No one ever believed that the human mind would exhaust all the ‘facts’ or facets of nature, all the refinements of measuring and analyzing these facts, the inter relationship of objects, and all the possible combinations of ideas.

Condorcet believed that over the centuries nations had come to realize that they cannot conquer and colonize without losing their hard-fought freedoms. It was only in global federations that nations could find their interdependence and independence. If nations sought security then acquiring power was not the means to get security. The increased power of nations invariably brought in an increased sense of insecurity. The whole idea of economic progress at the cost of others had only resulted in bloodshed. He felt that his utopian conceptualizations would eventually come true.

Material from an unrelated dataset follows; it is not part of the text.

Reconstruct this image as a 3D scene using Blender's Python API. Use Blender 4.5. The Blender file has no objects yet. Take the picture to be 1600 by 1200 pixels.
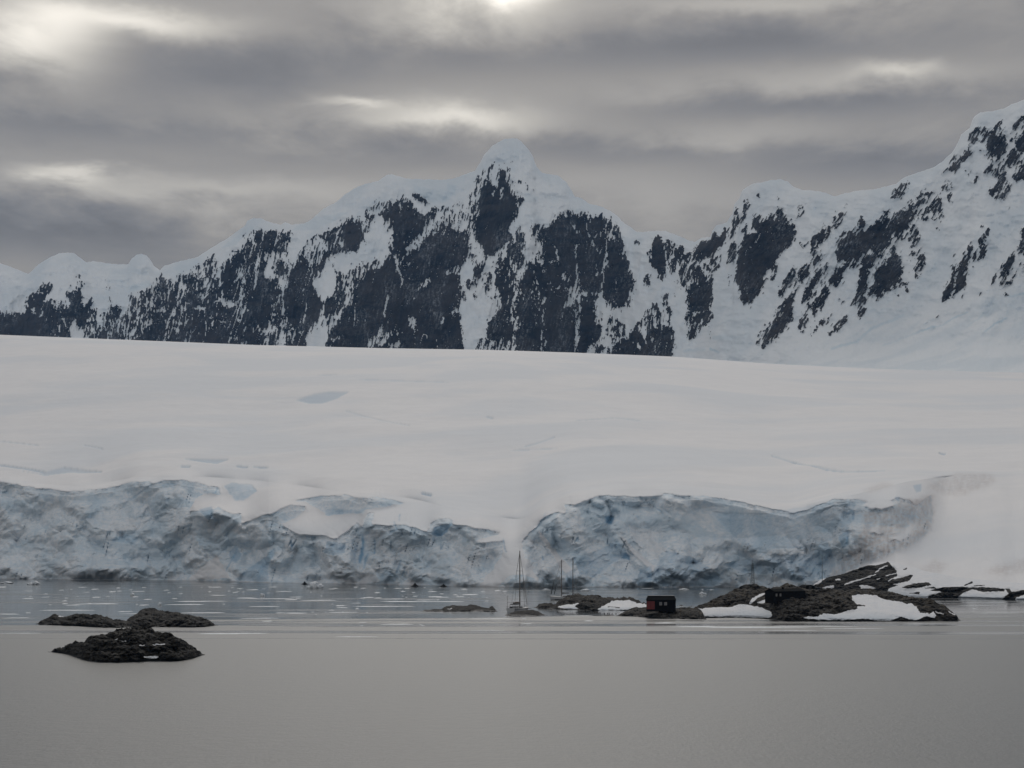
import bpy, math, random
import numpy as np
from mathutils import Vector
R = math.radians
C = bpy.context.scene
COL = C.collection
random.seed(7)

# ------------------------------------------------------------------ camera
F = 2986.0          # focal length in pixels of the 1600 px wide photograph
HX, HY = 800.0, 866.0   # column of the view axis, row of the sea horizon
CZ = 20.0           # eye height above the water (ship's deck), metres
cam_d = bpy.data.cameras.new('camera')
cam = bpy.data.objects.new('camera', cam_d); COL.objects.link(cam)
cam.location = (0, 0, CZ); cam.rotation_euler = (R(90), 0, 0)
cam_d.sensor_width = 36.0; cam_d.lens = 36.0 * F / 1600.0
cam_d.shift_y = (HY - 600.0) / 1600.0
cam_d.clip_start = 1.0; cam_d.clip_end = 60000.0
C.camera = cam
C.view_settings.view_transform = 'Standard'; C.view_settings.look = 'None'
C.view_settings.exposure = 0.06; C.view_settings.gamma = 1.0
C.view_settings.use_curve_mapping = False
C.render.engine = 'CYCLES'
C.cycles.use_denoising = True
C.cycles.max_bounces = 5; C.cycles.volume_bounces = 0; C.cycles.diffuse_bounces = 3
C.cycles.transparent_max_bounces = 6

# ------------------------------------------------------------------ node helpers
class NT:
    def __init__(s, nt): s.nt = nt; s.l = nt.links; nt.nodes.clear()
    def n(s, t, **k):
        o = s.nt.nodes.new(t)
        for a, v in k.items(): setattr(o, a, v)
        return o
    def put(s, sock, v):
        if v is None: return
        if hasattr(v, 'is_output'): s.l.new(v, sock)
        else:
            if isinstance(v, (tuple, list)) and len(v) == 3 and sock.type == 'RGBA': v = (*v, 1)
            sock.default_value = v
    def m(s, op, a, b=None, c=None, clamp=False):
        o = s.n('ShaderNodeMath', operation=op, use_clamp=clamp)
        for i, v in enumerate((a, b, c)): s.put(o.inputs[i], v)
        return o.outputs[0]
    def vm(s, op, a, b=None):
        o = s.n('ShaderNodeVectorMath', operation=op)
        s.put(o.inputs[0], a); s.put(o.inputs[1], b)
        return o.outputs[0]
    def mix(s, f, a, b):
        o = s.n('ShaderNodeMix', data_type='RGBA')
        s.put(o.inputs[0], f); s.put(o.inputs[6], a); s.put(o.inputs[7], b)
        return o.outputs[2]
    def ss(s, v, lo, hi, a=0.0, b=1.0):
        o = s.n('ShaderNodeMapRange', interpolation_type='SMOOTHSTEP')
        s.put(o.inputs[0], v); s.put(o.inputs[1], lo); s.put(o.inputs[2], hi); s.put(o.inputs[3], a); s.put(o.inputs[4], b)
        return o.outputs[0]
    def noise(s, vec, scale, detail=4, rough=0.55, dist=0.0):
        o = s.n('ShaderNodeTexNoise')
        s.put(o.inputs['Vector'], vec); s.put(o.inputs['Scale'], scale); s.put(o.inputs['Detail'], detail)
        s.put(o.inputs['Roughness'], rough); s.put(o.inputs['Distortion'], dist)
        return o.outputs[0]
    def xyz(s, v):
        o = s.n('ShaderNodeSeparateXYZ'); s.put(o.inputs[0], v); return o.outputs
    def comb(s, x, y, z):
        o = s.n('ShaderNodeCombineXYZ')
        for i, v in enumerate((x, y, z)): s.put(o.inputs[i], v)
        return o.outputs[0]
    def bump(s, h, strength=0.5, dist=1.0, normal=None):
        o = s.n('ShaderNodeBump'); s.put(o.inputs['Height'], h); s.put(o.inputs['Strength'], strength); s.put(o.inputs['Distance'], dist)
        if normal is not None: s.put(o.inputs['Normal'], normal)
        return o.outputs[0]
    def bsdf(s, color, rough=0.8, normal=None, **k):
        o = s.n('ShaderNodeBsdfPrincipled'); s.put(o.inputs['Base Color'], color); s.put(o.inputs['Roughness'], rough)
        if normal is not None: s.put(o.inputs['Normal'], normal)
        for a, v in k.items(): s.put(o.inputs[a.replace('_', ' ')], v)
        return o.outputs[0]
    def out(s, sh, kind='ShaderNodeOutputMaterial', sock='Surface'):
        o = s.n(kind); s.l.new(sh, o.inputs[sock])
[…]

He further stated that the false mercantile economy based on self-interest and prejudice must give way to an intimacy of peoples based on foundational principles of politics and morality. In such a world skills based on industry or exploitation of nature will be shared equally amongst natives and foreigners. This will become the surest way to eradicate national animosities and stereotyping. He avowed that,

Every thing tells us that we are approaching the era of one of the grand revolutions of the human race. What can better enlighten us to what we may expect, what can be a surer guide to us, amidst its commotions, than the picture of the revolutions that have preceded and prepared the way for it? The present state of knowledge assures us that it will be happy. But is it not upon condition that we know how to assist it with all our strength? And, that the happiness it promises may be less dearly bought, that it may spread with more rapidity over a greater space, that it may be more complete in its effects, is it not requisite to study, in the history of the human mind, what obstacles remain to be feared, and by what means those obstacles are to be surmounted?

Condorcet’s was a rather simplistic vision of the future for Kant who saw a gap between the “is” and the “ought. Kant argued that the only way to bridge the gap between the two was to introduce a universal moral imperative.